How to discover your core marketing message

DSM Digital School of Marketing - core marketing message

Christine Kane, the famous songwriter turned professional business coach, emphasises that core marketing messages aren’t a brand’s mission statement or company culture: “They are the basis of your marketing, of everything you communicate.” These are messages that speak to the very purpose of your marketing. To find your core marketing message, questions need to be asked pertaining to the WHY behind your marketing. Is there a purpose to what you do? Are you able to solve people’s problems? This article looks at the essential parts of a marketing message, and how to identify your core marketing message:

Components of an excellent marketing message

Geoffrey James, the contributing editor of Inc.com, believes that there are components to every good core marketing message. Some of these are:

Get to the point

Weak core marketing messages are long, information-stuffed sentences that try and use the fanciest words possible. Strong ones keep it short and sweet, immediately expressing what is important.

A: “With Diabetes on the rise, we take pride in offering a sugar-free doughnut alternative.”

B: “We give diabetics the chance to enjoy doughnuts.”

Be original

Weak messages sound like they’re straight from an afternoon television infomercial. Strong core marketing messages say something new in a different way.

A: “Our award-winning memory foam mattresses support your spine completely, leaving you feeling great in the morning.”

B: “Rest your weary bones on an award-winning mattress.”

Use familiar language

Weak marketing messages try to be too formal, hoping that Joe Soap will think the brand fancy and do business with them. The strong core messages speak to the individual, in a language you’d use in conversation.

A: “We hope to reverse low literacy levels throughout the African continent.”

B: “Helping people read more in Africa.”

Core marketing message: How to identify yours

Christine Kane goes on to suggest that you can identify your core marketing message by asking yourself 3 questions, then try to answer 3 questions about your ideal client:

  1. How do you dismiss?

    Dismissing in this case refers to your self-limiting beliefs, like I’m just a chef, or there are already soo many plumbers in this city. Write down the ways you minimise your craft, and think about why you got into business and marketing in the first place.

  2. How do you work?

    Write down what the company does, as well as what you’re doing differently to your competitors. Think about what sets you apart from the crowd, and what you contribute to the market and the industry.

  3. What should you do?

    In other words, what does your industry expect you to do? What are the pre-conceived expectations? For example, “freelance copywriters can’t charge a lot because anyone can write.”

  4. What is the client doing wrong?

    Your answer shouldn’t be they’re not dealing with me. Brainstorm ideas on what your customers are struggling with in your field of expertise, and the manner in which your services or products can solve their problems.

  5. What does the client think?

    How do your publics and target audiences perceive you and your industry? For example, a misconception about submitting tax returns is that it’s easier just to do it yourself.

  6. What is your ideal client’s aspiration?

    Take a look at your target personas and brainstorm what they’d most likely have as life aspirations.

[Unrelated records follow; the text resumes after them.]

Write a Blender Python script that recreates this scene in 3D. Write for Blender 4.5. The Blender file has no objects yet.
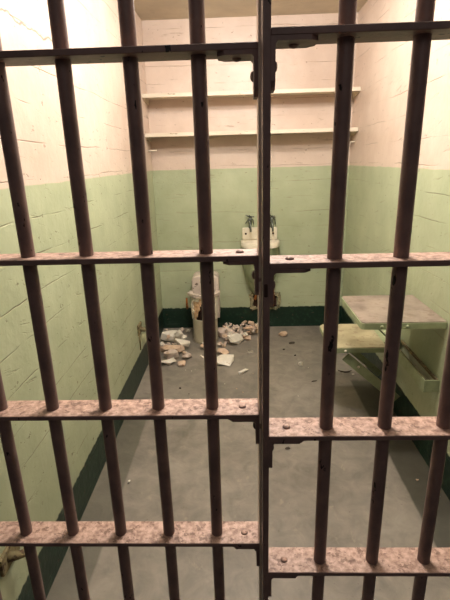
import bpy, bmesh, math, random
from mathutils import Vector, Matrix, noise
from mathutils.bvhtree import BVHTree

scene = bpy.context.scene
COL = scene.collection
PI = math.pi

# ------------------------------------------------------------------ measures (metres)
EYE = 1.45
XL, XR = -0.6964, 0.907          # side walls
BACK = 3.736                     # back wall
CEIL = 2.461
PAINT_LINE = 1.386               # green below, cream above
BASE_LINE = 0.190                # dark green skirting paint
GRILLE_Y, DOOR_Y, FLAT_D = 0.824, 0.7617, 0.0695
UP_D = 0.060
FLAT_T = 0.011
LEVELS_GRILLE = [0.222, 0.5739, 0.9273, 1.2755, 1.6367, 1.990]
LEVELS_DOOR = [0.203, 0.5568, 0.9159, 1.2737, 1.6412, 1.995]
BAR_R = 0.0138
STEP = 0.12

# ------------------------------------------------------------------ materials
def srgb(r, g, b):
    f = lambda c: (c / 255 / 12.92) if c / 255 <= 0.04045 else ((c / 255 + 0.055) / 1.055) ** 2.4
    return (f(r), f(g), f(b), 1)

class NT:
    def __init__(self, name):
        self.m = bpy.data.materials.new(name)
        self.m.use_nodes = True
        self.t = self.m.node_tree
        self.t.nodes.clear()
        self.out = self.t.nodes.new('ShaderNodeOutputMaterial')
        self.b = self.t.nodes.new('ShaderNodeBsdfPrincipled')
        self.t.links.new(self.b.outputs[0], self.out.inputs[0])
    def put(self, sock, v):
        if v is None: return
        if hasattr(v, 'is_linked'): self.t.links.new(v, sock)
        else: sock.default_value = v
    def geo(self, k='Position'):
        return self.t.nodes.new('ShaderNodeNewGeometry').outputs[k]
    def obj(self):
        return self.t.nodes.new('ShaderNodeTexCoord').outputs['Object']
    def sep(self, v):
        n = self.t.nodes.new('ShaderNodeSeparateXYZ'); self.put(n.inputs[0], v); return n.outputs
    def comb(self, x, y, z):
        n = self.t.nodes.new('ShaderNodeCombineXYZ')
        for i, v in enumerate((x, y, z)): self.put(n.inputs[i], v)
        return n.outputs[0]
    def math(self, op, a, b=None, c=None):
        n = self.t.nodes.new('ShaderNodeMath'); n.operation = op
        for i, v in enumerate((a, b, c)): self.put(n.inputs[i], v)
        return n.outputs[0]
    def scale(self, v, s):
        n = self.t.nodes.new('ShaderNodeVectorMath'); n.operation = 'MULTIPLY'
        self.put(n.inputs[0], v); n.inputs[1].default_value = s; return n.outputs[0]
    def noise(self, v, scale, detail=3, rough=.55, dist=0):
        n = self.t.nodes.new('ShaderNodeTexNoise')
        self.put(n.inputs['Vector'], v)
        n.inputs['Scale'].default_value = scale; n.inputs['Detail'].default_value = detail
        n.inputs['Roughness'].default_value = rough; n.inputs['Distortion'].default_value = dist
        return n.outputs['Fac']
    def ramp(self, v, a, b, lo=0.0, hi=1.0):
        n = self.t.nodes.new('ShaderNodeMapRange'); self.put(n.inputs[0], v)
        for i, x in enumerate((a, b, lo, hi)): n.inputs[i + 1].default_value = x
        return n.outputs[0]
    def mix(self, f, a, b, mode='MIX'):
        n = self.t.nodes.new('ShaderNodeMix'); n.data_type = 'RGBA'; n.blend_type = mode
        self.put(n.inputs[0], f); self.put(n.inputs[6], a); self.put(n.inputs[7], b)
        return n.outputs[2]
    def bump(self, h, strength, dist):
        n = self.t.nodes.new('ShaderNodeBump'); self.put(n.inputs['Height'], h)
        n.inputs['Strength'].default_value = strength; n.inputs['Distance'].default_value = dist
        self.t.links.new(n.outputs[0], self.b.inputs['Normal'])
    def done(self, color, rough=.6, metal=0.0, spec=.5):
        self.put(self.b.inputs['Base Color'], color); self.put(self.b.inputs['Roughness'], rough)
        self.b.inputs['Metallic'].default_value = metal
        self.b.inputs['Specular IOR Level'].default_value = spec
        return self.m

def wall_material(name, along, seed):
    """two-tone painted board-marked concrete; `along` is the horizontal axis of the wall"""
    n = NT(name)
    p = n.geo()
    s = n.sep(p)
    off = n.t.nodes.new('ShaderNodeVectorMath'); off.operation = 'ADD'
    n.put(off.inputs[0], p); off.inputs[1].default_value = (seed * 3.1, seed * 1.7, seed * .9)
    q = off.outputs[0]
    z = s[2]
    wob = n.noise(q, 9, 3)
    wob2 = n.noise(q, 40, 4)
    zl = n.math('ADD', z, n.math('MULTIPLY_ADD', wob, .012, -.006))
    cream_m = n.ramp(zl, PAINT_LINE - .0025, PAINT_LINE + .0025)
    zb = n.math('ADD', z, n.math('MULTIPLY_ADD', wob2, .026, -.013))
    base_m = n.ramp(zb, BASE_LINE - .003, BASE_LINE + .003, 1, 0)
    big = n.noise(q, 1.6, 4)
    mid = n.noise(q, 7, 4)
    tone = n.math('ADD', n.math('MULTIPLY', big, .6), n.math('MULTIPLY', mid, .4))
    tone = n.ramp(tone, .36, .66)
    green = n.mix(tone, srgb(154, 160, 128), srgb(175, 181, 149))
    cream = n.mix(tone, srgb(192, 170, 153), srgb(209, 190, 174))
    dark = n.mix(n.ramp(n.noise(q, 30, 4), .55, .75), srgb(17, 40, 28), srgb(40, 66, 48))
    c = n.mix(cream_m, green, cream)
    # broken board lines
    h = s[1] if along == 'y' else s[0]
    lv = n.comb(n.math('MULTIPLY', h, 1.0), seed * 2.3, n.math('MULTIPLY', z, 1.0))
    drift = n.noise(lv, 1.9, 4, .6)
    zz = n.math('ADD', n.math('DIVIDE', z, .124), n.math('MULTIPLY', drift, .36))
    fr = n.math('ABSOLUTE', n.math('SUBTRACT', n.math('FRACT', zz), .5))
    line = n.ramp(fr, .006, .022, 1, 0)
    broken = n.ramp(n.noise(n.comb(n.math('MULTIPLY', h, 2.0), seed * 5.0, n.math('MULTIPLY', z, 7.0)), 1.5, 3), .46, .60)
    line = n.math('MULTIPLY', line, broken)
    # second, fine scratches
    sv = n.comb(n.math('MULTIPLY', h, 4.0), seed * 7.0, n.math('MULTIPLY', n.math('ADD', z, n.math('MULTIPLY', h, .25 if along == 'y' else 0.05)), 30.0))
    scr = n.ramp(n.noise(sv, 1.6, 4, .6), .64, .73)
    c = n.mix(n.math('MULTIPLY', line, .58), c, srgb(120, 100, 76))
    c = n.mix(n.math('MULTIPLY', scr, .36), c, srgb(120, 98, 76))
    if along == 'y' and seed == 1.0:      # the long crack high on the left wall
        cz = n.math('ADD', z, n.math('MULTIPLY_ADD', n.noise(lv, 14, 3), .05, -.025))
        cr = n.math('MULTIPLY', n.ramp(n.math('ABSOLUTE', n.math('SUBTRACT', cz, 1.895)), .001, .005, 1, 0), n.ramp(s[1], 1.9, 2.1, 1, 0))
        c = n.mix(n.math('MULTIPLY', cr, .8), c, srgb(104, 80, 62))
    # chips showing rust brown
    chipv = n.comb(n.math('MULTIPLY', h, 15.0), seed * 4.0, n.math('MULTIPLY', z, 22.0))
    chip = n.ramp(n.noise(chipv, 1.9, 4, .62), .67, .695)
    lowbias = n.ramp(z, .15, .8, 1.0, .6)
    chip = n.math('MULTIPLY', chip, lowbias)
    c = n.mix(base_m, c, dark)
    c = n.mix(n.math('MULTIPLY', chip, .75), c, srgb(88, 62, 44))
    n.put(n.b.inputs['Roughness'], .42)
    hgt = n.math('SUBTRACT', n.math('ADD', n.math('MULTIPLY', mid, .5), n.math('MULTIPLY', wob2, .12)),
                 n.math('ADD', n.math('MULTIPLY', line, .35), n.math('ADD', n.math('MULTIPLY', chip, .25), n.math('MULTIPLY', scr, .15))))
    n.bump(hgt, .55, .016)
    return n.done(c, .42, 0, .4)

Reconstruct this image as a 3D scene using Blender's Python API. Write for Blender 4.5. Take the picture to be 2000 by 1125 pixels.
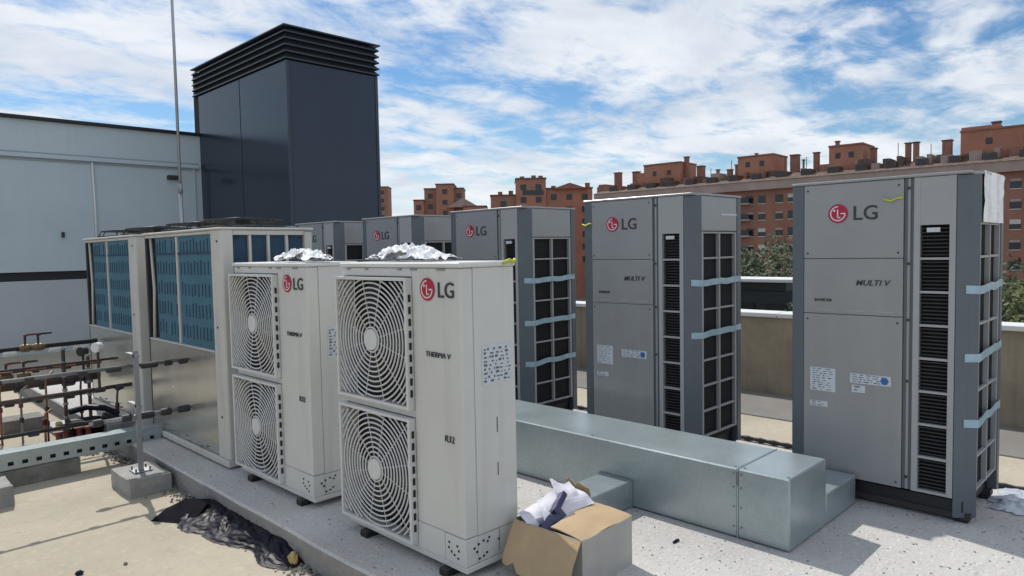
import bpy, bmesh, math, random
from math import sin, cos, pi, radians
from mathutils import Vector, Matrix, noise
random.seed(7)
for o in list(bpy.data.objects): bpy.data.objects.remove(o)
SC = bpy.context.scene
COL = SC.collection

# ------------------------------------------------------------------ camera
F, YAW, PITCH, ROLL, CZ = 1365.2, .7901, .0547, -.0191, 1.465
fwd = Vector((sin(YAW)*cos(PITCH), cos(YAW)*cos(PITCH), -sin(PITCH)))
rgt = Vector((cos(YAW), -sin(YAW), 0)); upv = rgt.cross(fwd)
r2 = cos(ROLL)*rgt + sin(ROLL)*upv; u2 = -sin(ROLL)*rgt + cos(ROLL)*upv
cd = bpy.data.cameras.new('camera'); cam = bpy.data.objects.new('camera', cd); COL.objects.link(cam)
cd.sensor_width = 36; cd.lens = 36*F/2000; cd.clip_end = 6000; cd.clip_start = .05
cam.matrix_world = Matrix(((r2.x, u2.x, -fwd.x, 0), (r2.y, u2.y, -fwd.y, 0), (r2.z, u2.z, -fwd.z, CZ), (0, 0, 0, 1)))
SC.camera = cam

# ------------------------------------------------------------------ world, sun, exposure
SUNV = Vector((.17, .82, 1)).normalized()
SUN_EL = math.asin(SUNV.z); SUN_AZ = math.atan2(SUNV.x, SUNV.y)
W = bpy.data.worlds.new('World'); SC.world = W; W.use_nodes = True
nt = W.node_tree; nt.nodes.clear()
def N(t, **k):
    n = nt.nodes.new(t)
    for a, b in k.items(): setattr(n, a, b)
    return n
def Lk(a, b): nt.links.new(a, b)
sky = N('ShaderNodeTexSky', sky_type='NISHITA', sun_disc=False, sun_elevation=SUN_EL, sun_rotation=SUN_AZ)
sky.air_density = 1.0; sky.dust_density = .2; sky.ozone_density = 2.5
bg1 = N('ShaderNodeBackground'); bg1.inputs[1].default_value = .10
bg2 = N('ShaderNodeBackground'); bg2.inputs[1].default_value = .92
hue = N('ShaderNodeHueSaturation'); hue.inputs['Saturation'].default_value = 1.26
Lk(sky.outputs[0], hue.inputs['Color']); Lk(hue.outputs[0], bg1.inputs[0])
tc = N('ShaderNodeTexCoord'); sep = N('ShaderNodeSeparateXYZ'); Lk(tc.outputs['Generated'], sep.inputs[0])
def mth(op, a, b=None, clamp=False):
    n = N('ShaderNodeMath', operation=op, use_clamp=clamp)
    for i, v in enumerate((a, b)):
        if v is None: continue
        if isinstance(v, (int, float)): n.inputs[i].default_value = v
        else: Lk(v, n.inputs[i])
    return n.outputs[0]
zz = mth('ADD', mth('MAXIMUM', sep.outputs[2], 0.0), .13)
cx = mth('DIVIDE', sep.outputs[0], zz); cyy = mth('DIVIDE', sep.outputs[1], zz)
cmb = N('ShaderNodeCombineXYZ'); Lk(cx, cmb.inputs[0]); Lk(cyy, cmb.inputs[1]); cmb.inputs[2].default_value = 3.3
def wnoise(scale, det, rough, dist=0.0, off=(0, 0, 0), st=(1, 1, 1), rot=0):
    mp = N('ShaderNodeMapping'); mp.inputs['Location'].default_value = off; mp.inputs['Scale'].default_value = st
    mp.inputs['Rotation'].default_value = (0, 0, rot)
    Lk(cmb.outputs[0], mp.inputs[0])
    n = N('ShaderNodeTexNoise'); n.inputs['Scale'].default_value = scale; n.inputs['Detail'].default_value = det
    n.inputs['Roughness'].default_value = rough; n.inputs['Distortion'].default_value = dist
    Lk(mp.outputs[0], n.inputs['Vector']); return n.outputs[0]
nA = wnoise(1.15, 9, .58, .3, (1.7, .4, 0), (1, 1.5, 1), .5)
nB = wnoise(3.6, 8, .62, .4, (4, 2, 0), (1, 1.25, 1), .5)
cov = mth('ADD', mth('MULTIPLY', nA, .60), mth('MULTIPLY', nB, .40))
ramp = N('ShaderNodeValToRGB'); ramp.color_ramp.interpolation = 'EASE'
ramp.color_ramp.elements[0].position = .385; ramp.color_ramp.elements[0].color = (0, 0, 0, 1)
ramp.color_ramp.elements[1].position = .548; ramp.color_ramp.elements[1].color = (.96, .96, .96, 1)
Lk(cov, ramp.inputs[0])
# brightness inside the clouds: thicker bits are greyer
nC = wnoise(1.5, 7, .6, .3, (9, 3, 0), (1, 1.3, 1), .5)
cr = N('ShaderNodeValToRGB'); cr.color_ramp.elements[0].position = .36; cr.color_ramp.elements[0].color = (.95, .985, 1.03, 1)
cr.color_ramp.elements[1].position = .66; cr.color_ramp.elements[1].color = (.69, .76, .86, 1)
Lk(nC, cr.inputs[0]); Lk(cr.outputs[0], bg2.inputs[0])
mx = N('ShaderNodeMixShader'); Lk(ramp.outputs[0], mx.inputs[0]); Lk(bg1.outputs[0], mx.inputs[1]); Lk(bg2.outputs[0], mx.inputs[2])
wo = N('ShaderNodeOutputWorld'); Lk(mx.outputs[0], wo.inputs[0])
sl = bpy.data.lights.new('sun', 'SUN'); sl.energy = 3.45; sl.angle = radians(.6); sl.color = (1, .955, .88)
so = bpy.data.objects.new('sun', sl); COL.objects.link(so); so.rotation_euler = (-SUNV).to_track_quat('-Z', 'Y').to_euler(); so.location = (0, 0, 30)
SC.view_settings.view_transform = 'Standard'; SC.view_settings.look = 'None'; SC.view_settings.exposure = .05; SC.view_settings.gamma = 1

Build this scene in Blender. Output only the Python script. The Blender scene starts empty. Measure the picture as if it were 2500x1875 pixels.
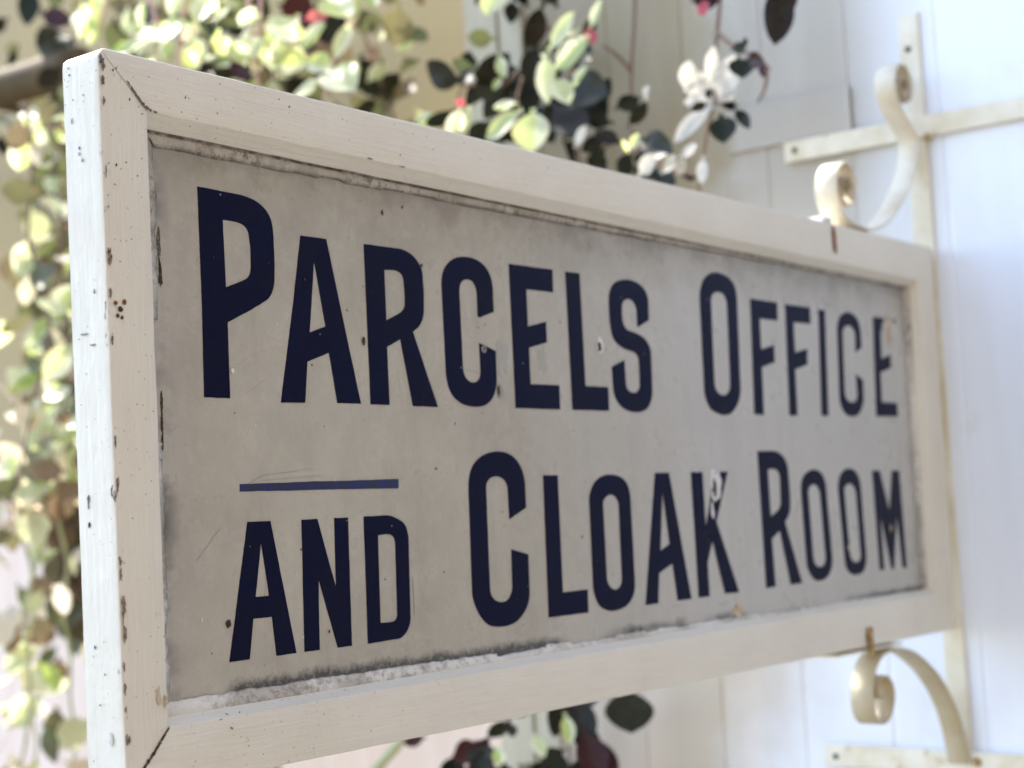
import bpy, bmesh, math, random
from mathutils import Vector, Matrix, noise
SC = bpy.context.scene
# ---------------------------------------------------------------- camera
cam = bpy.data.cameras.new('camera'); co = bpy.data.objects.new('camera', cam); SC.collection.objects.link(co); SC.camera = co
R = [[0.599713,-0.798476,-0.052729],[0.036208,0.092903,-0.995017],[0.799395,0.594816,0.084626]]
Mx = Matrix(((R[0][0],-R[1][0],-R[2][0],-0.748512),(R[0][1],-R[1][1],-R[2][1],-0.888005),(R[0][2],-R[1][2],-R[2][2],0.160189),(0,0,0,1)))
co.matrix_world = Mx
cam.sensor_width = 36; cam.lens = 4178.98/2500*36; cam.clip_start = 0.02; cam.clip_end = 500
cam.dof.use_dof = True; cam.dof.focus_distance = 1.25; cam.dof.aperture_fstop = 5.6
# ---------------------------------------------------------------- light
SUN = Vector((0.0, 0.62, 0.78)).normalized()
SUN = Vector((0.15, 0.60, 0.79)).normalized()
el = math.asin(SUN.z); az = math.atan2(SUN.x, SUN.y)
w = bpy.data.worlds.new('World'); SC.world = w; w.use_nodes = True
nt = w.node_tree; sky = nt.nodes.new('ShaderNodeTexSky'); sky.sky_type = 'NISHITA'; sky.sun_disc = False
sky.sun_elevation = el; sky.sun_rotation = az
bg = nt.nodes['Background']; nt.links.new(sky.outputs[0], bg.inputs[0]); bg.inputs[1].default_value = 0.15
sl = bpy.data.lights.new('sun', 'SUN'); sl.energy = 3.3; sl.angle = math.radians(0.53); sl.color = (1, .95, .86)
so = bpy.data.objects.new('sun', sl); SC.collection.objects.link(so); so.rotation_euler = SUN.to_track_quat('Z', 'Y').to_euler()
SC.view_settings.view_transform = 'Standard'; SC.view_settings.look = 'None'; SC.view_settings.exposure = 2.25; SC.view_settings.gamma = 1
SC.render.engine = 'CYCLES'
SC.cycles.max_bounces = 10; SC.cycles.diffuse_bounces = 6; SC.cycles.use_denoising = True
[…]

Are they saving in order to put their children through university? Do they want to lose weight and look great?

As soon as you’ve written down the answers to these questions, take a look at what you have. Is there anything which jumps out at you? Do any of the answers you wrote down to speak to your central essence as a brand? The next step which you will be required to take is to sit down and then draft a core message. We say draft because you don’t want to settle on the first core message you come up with.